Diagram 1a: A management concerns diagram with to the IPO theme. Each of the components at level 0 can be expanded into a level 1 diagram:
Diagram 1b: Relationship between a Level 0 diagram and the Level 1 diagrams
Diagram 2: A level 1 management-concerns diagram for component 1 of the Level 0 diagram (re: Diagram 1a)
Diagram 3: A related theoretical framework: A level 0 diagram
Using the theoretical framework (re: Diagram 3), a student can conduct literature review, notably on academic journal articles to populate each of the components of the theoretical framework with 2-3 relevant academic ideas. Each academic idea could be related to several points (e.g., viewpoints, analytical concepts and definitions) from a number of academic articles. This is illustrated in Diagram 4, as follows:
Diagram 4: Gathering academic ideas from literature review to populate the theoretical framework (re: Diagram 3) [In this example, a level 1 theoretical framework diagram on the component of "Updating IPO requirements"] :
After populating all the components of theoretical framework (re: Diagram 3) with several academic ideas from different sources (re: Diagram 4), you should now have a theoretical framework that synthesizes a set of academic ideas (e.g. 5 components with 3 academic ideas = 15 academic ideas). If each academic idea is based on 3 academic articles; then the preliminary reference list should have 15 x 3 academic articles = 45 academic articles.

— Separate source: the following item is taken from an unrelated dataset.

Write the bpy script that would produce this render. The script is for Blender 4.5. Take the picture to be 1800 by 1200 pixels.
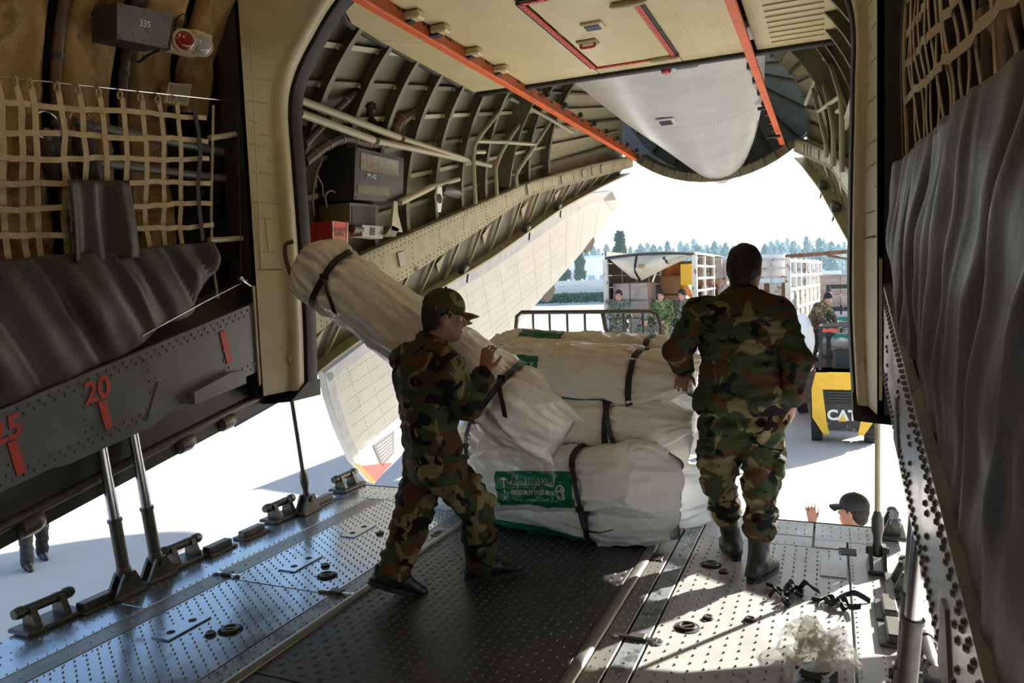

It is quite satisfactory for a proposal to have considered 45 academic articles (note: 20 articles are quite sufficient at the proposal stage; 30-50 academic articles for the final report are also enough in general; on top of that, students could also have references on Youtube videos, dissertation reports, textbooks, newspaper articles, blog articles, and consulting reports, etc... In general, universities also expect that some of the academic articles are ones recently published within the last 2-3 years.
Diagramming with two levels (i.e., level 0 and level 1) can apply to management concerns diagrams and theoretical framework diagrams. In our examples above:
Regarding the management-concerns diagrams:
Level 0 diagram: Diagram 1a
Level 1 diagram: Diagram 2
Regarding the theoretical framework diagrams:
Level 0 diagram: Diagram 3
Level 1 diagram: Diagram 4 (although no concrete points are used in the diagrams; it just indicates academic idea 1, academic idea 2, etc....; concrete points could only be available via actual literature review done by the student concerned)
The overall evolutionary process of management concerns and theoretical framework construction should follow the agile literature review approach (ALRA). Subsequently, the student should develop a number of research methods (e.g. interview, survey questionnaire and focus group; plus the companion data analysis methods, e.g., multiple regression analysis, pivot table analysis) that can be mapped onto the theoretical framework. To do that, the students should do some study on research methods by reading textbooks and watching some relevant Youtube videos.
The theoretical framework (re: Diagrams 3 and 4) are important for writing up the chapter on Literature Review in the dissertation report. When the various research methods are mapped onto the theoretical framework, the resultant diagram is also important for writing up the chapter on Research Methods in the dissertation report.